Unless we go all tinfoil-ish, the answer is no.
A ‘plausible’ tinfoil-ish yes answer: the Powers That Be have decided that Obama will serve their interests much better than McCain and thus are quietly sabotaging McCain.
I can totally see two shady mafioso looking guys sliding a headshot of Sarah Palin across a conference room table to McCain, saying “This is the girl.”
The financial and more moderate conservatives were effectively disenfranchised this year as far as the GOP goes, so they are either sitting out the election or (as Gen. Powell did) jumping the aisle and supporting Obama openly. That’s a pretty hefty silent minority of the GOP right there (and what’s more, the minority that comes up with a lot of funding and support in the Northeast and West - thus why Obama is moving ahead in places like Colorado and New Hampshire.) No tinfoil - the GOP chose specifically to move to embrace the neocon/social conservative right. They “shored up the base”, but lost any appeal beyond that.

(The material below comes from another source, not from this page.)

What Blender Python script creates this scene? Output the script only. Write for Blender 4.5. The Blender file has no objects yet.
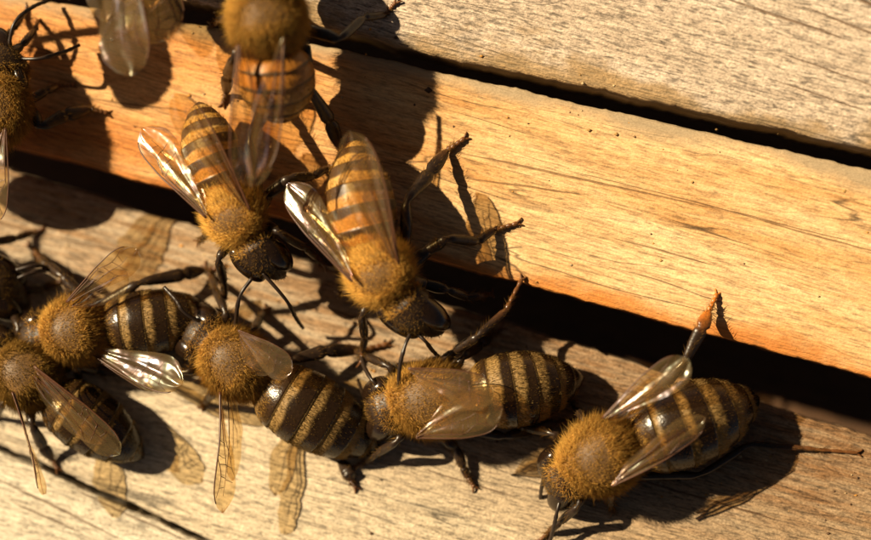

The media are overtly pro-Obama at this point and there’s no tin-foil involved here either - McCain pissed them off. He used to cultivate the media assidiously, as a “straight talker” who gave lots of press access and came across as an affable, funny moderate Republican. Then after the nomination he transformed, almost literally overnight, into a stiff, hard-right Republican who gave the media no access whatsoever and used them as whipping boys in speeches. Given all that it’s a wonder there isn’t MORE anti-McCain stories published regularly - he basically took a dump all over the press corps, and then wondered why they weren’t in his corner any more.
They won’t call the election until the polls on the West Coast close, no matter what. I’m pretty sure that’s official policy for all the networks, because otherwise it could directly affect statewide races there even if the national race is a done deal.
If that’s the case, it’s a post-2000 policy. Most elections before then they had no problem calling the presidential vote early. There was plenty of talk every time about whether that was cool, for the reasons you cite.
Yeah, 2000 reshaped election coverage thanks to the Mongolian clusterfsck that was the 2000 election. In 2004 Drudge was leaking exit polls hours before CNN was running them.